A classe dominante brasileira realizou, ao longo do tempo, o mais infame processo de degradação das condições sociais no País, atingindo todos os pobres e, praticamente, todo o território brasileiro. Não há estado ou Região Metropolitana em que as periferias e favelas não ostentem degradação das habitações, da infraestrutura urbana, das condições de saneamento e da ausência de condições mínimas para transporte. Os miseráveis que vivem nesses guetos não têm qualquer cobertura da autoridade pública. São os deserdados dos governos.
Evidentemente que isso tem culpado. E a culpa, naturalmente, recai sobre a classe dominante, que, ao longo do tempo, ignorou as necessidades das massas. Chegou a hora de se perguntar até quanto tempo essa situação vai perdurar. Essa vergonha nacional tem de ter um fim, ou, pelo menos, um encaminhamento para o fim. Entendemos que o meio de virar esse processo é pela política. Os miseráveis, sim, são cidadãos. Estão investidos de direitos constitucionais. Bramindo a Constituição nas mãos, devem buscar a aplicação de seus direitos.
Os miseráveis dos tempos de Marx, sem vínculos de classe, eram chamados de lúmpen proletariado. Não há como aplicar o epíteto ao Brasil de hoje. De fato, o lúmpen de Marx estava despido de todo direito. Não é o caso no Brasil dos séculos XX e XXI. Agora, trabalhadores e pobres, e mesmo jovens de 16 anos, no Brasil, podem não ter renda ou emprego, mas têm um título de eleitor e se tornam, por isso, cidadãos. Esses cidadãos, tendo direitos, podem reclamá-los no processo eleitoral, como cidadãos e não necessariamente como simples trabalhadores.
O que falta, por enquanto, a essa cidadania é o fogo capaz de incendiar um movimento político com propósitos deliberados. Em países como Estados Unidos e Índia o reconhecimento de direitos amplos de cidadania precederam e foram decorrência os grandes movimentos sociais no século XX, os movimentos civis ou os movimentos pacíficos pela independência. Uma vez reconhecidos, foram incorporados ao estatuto básico civilizatório dessas nações, num caso via afirmação de direitos civis nos Estados Unidos, de outro sustentando a independência nacional indiana.

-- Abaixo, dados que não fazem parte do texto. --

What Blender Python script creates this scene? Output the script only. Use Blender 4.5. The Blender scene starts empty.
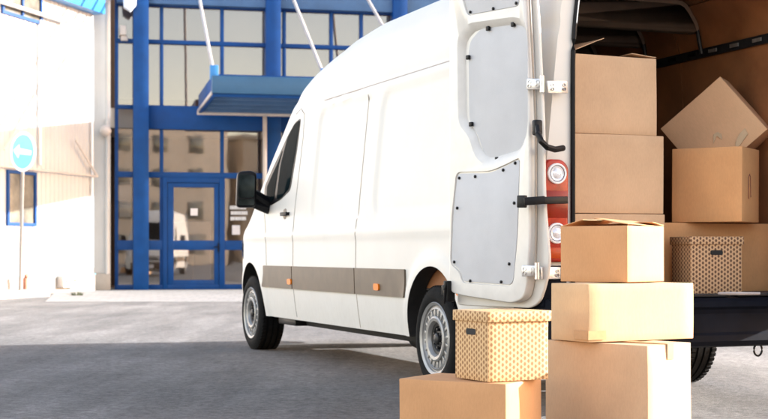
import bpy, bmesh, math, random
from mathutils import Vector, Matrix, Euler
R = math.radians
random.seed(7)
sc = bpy.context.scene
C = sc.collection
# ------------------------------------------------------------------ camera
F = 1388.0; EYE = 0.9; HZ = 254.0
cam_d = bpy.data.cameras.new('camera'); cam = bpy.data.objects.new('camera', cam_d); C.objects.link(cam)
cam.location = (0, 0, EYE); cam.rotation_euler = (R(90), 0, 0)
cam_d.sensor_width = 36; cam_d.lens = 36 * F / 768; cam_d.shift_y = (HZ - 209.5) / 768
cam_d.clip_start = 0.1; cam_d.clip_end = 2000
cam_d.dof.use_dof = True; cam_d.dof.focus_distance = 7.3; cam_d.dof.aperture_fstop = 5.0
sc.camera = cam
# ------------------------------------------------------------------ world, sun, exposure
SUN_AZ = (1.0, 0.23)          # horizontal direction towards the sun
SUN_EL = R(16)
w = bpy.data.worlds.new('World'); sc.world = w; w.use_nodes = True
nt = w.node_tree; nt.nodes.clear()
sky = nt.nodes.new('ShaderNodeTexSky'); sky.sky_type = 'NISHITA'; sky.sun_disc = False
sky.sun_elevation = SUN_EL
sky.sun_rotation = math.atan2(SUN_AZ[0], SUN_AZ[1])
sky.dust_density = 0.8; sky.ozone_density = 0.3; sky.air_density = 0.9
bg = nt.nodes.new('ShaderNodeBackground'); bg.inputs['Strength'].default_value = 0.15
wo = nt.nodes.new('ShaderNodeOutputWorld')
tint = nt.nodes.new('ShaderNodeMix'); tint.data_type = 'RGBA'; tint.blend_type = 'MULTIPLY'; tint.inputs[0].default_value = 1
tint.inputs[7].default_value = (1.20, .93, .785, 1)
nt.links.new(sky.outputs[0], tint.inputs[6]); nt.links.new(tint.outputs[2], bg.inputs[0]); nt.links.new(bg.outputs[0], wo.inputs[0])
sd = bpy.data.lights.new('sun', 'SUN'); sd.energy = 3.2; sd.angle = R(0.5); sd.color = (1.0, 0.99, 0.975)
sun = bpy.data.objects.new('sun', sd); C.objects.link(sun)
sv = Vector((SUN_AZ[0], SUN_AZ[1], 0)).normalized() * math.cos(SUN_EL) + Vector((0, 0, math.sin(SUN_EL)))
sun.rotation_euler = sv.to_track_quat('Z', 'Y').to_euler()
sun.location = sv * 50
sc.view_settings.view_transform = 'Standard'; sc.view_settings.look = 'None'
sc.view_settings.gamma = 1; sc.view_settings.use_curve_mapping = False
sc.view_settings.exposure = 2.5
sc.render.engine = 'CYCLES'
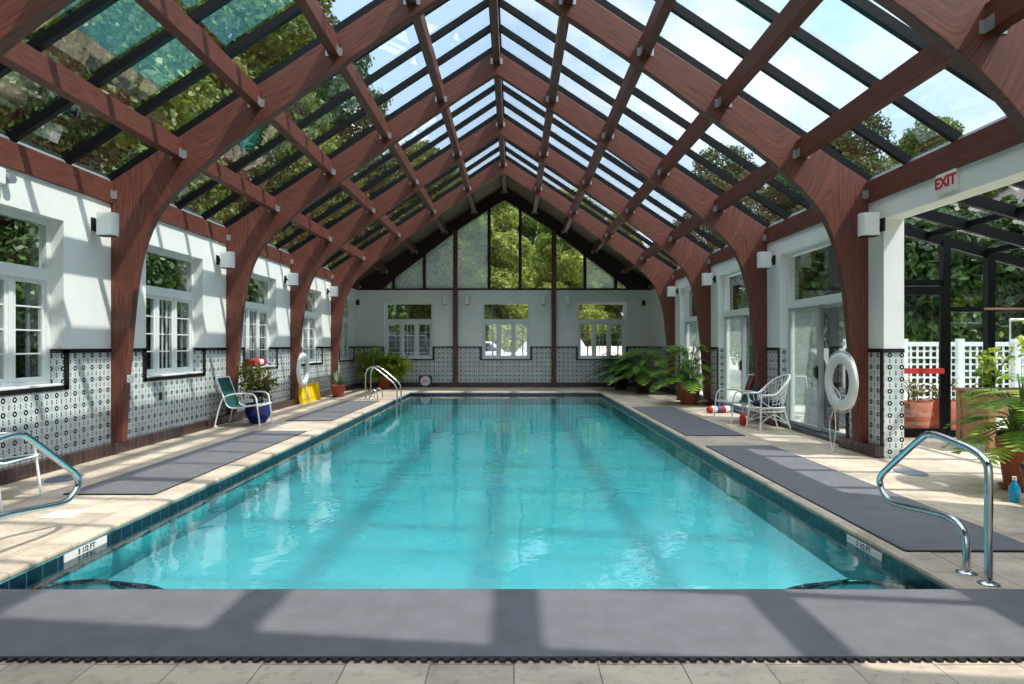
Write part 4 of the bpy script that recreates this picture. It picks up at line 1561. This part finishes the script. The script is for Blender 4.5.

O Brasil vive uma situação peculiar. A cidadania precede os direitos básicos teóricos, mas, estes, realmente, não são reconhecidos enquanto direitos objetivos. Em tese, os cidadãos têm direito à saúde, educação, moradia, transportes, saneamento básico, tudo consagrado na Constituição. Teoricamente, são direitos para serem aplicados pelo poder público, essencialmente, pelos municípios. Entretanto, na estrutura de poder, o município é o menos contemplado com recursos financeiros e despidos de capacidade de financiamento.
Se compararmos a situação objetiva dos municípios com os privilégios que a União se concede no sistema tributário, só existe uma alternativa para romper com essa situação: a sociedade civil, sobretudo seu lado marcado pela pobreza, deve fazer uma sublevação pacífica do tipo que se fez nos casos norte-americano e indiano, a fim de mudar o caráter social e político do regime. É na esteira desse processo que o povo deveria colocar como solução para os problemas efetivamente sociais uma sucessão radical de movimentos sociais em escalada, preliminar de uma revolução pacífica.
Um nível efetivo de radicalismo, sem violência, é fundamental nesse processo. Recorde-se que a direita impôs ao conjunto do país a agenda mais radical jamais proposta aqui, as reformas trabalhista e previdenciária, assim como a agenda de rapina sobre o petróleo. É fundamental trazer de volta essas agendas, inclusivo o projeto revogatório proposto por Roberto Requião. Entretanto, aquilo que considero absolutamente fundamental no contexto brasileiro é, sobretudo, a imposição de baixo para cima do que chamo de projeto Cidade Cidadã (emprego garantido/trabalho aplicado), que assegura uma renda mínima de sobrevivência a todos os brasileiros, ao qual voltarei oportunamente.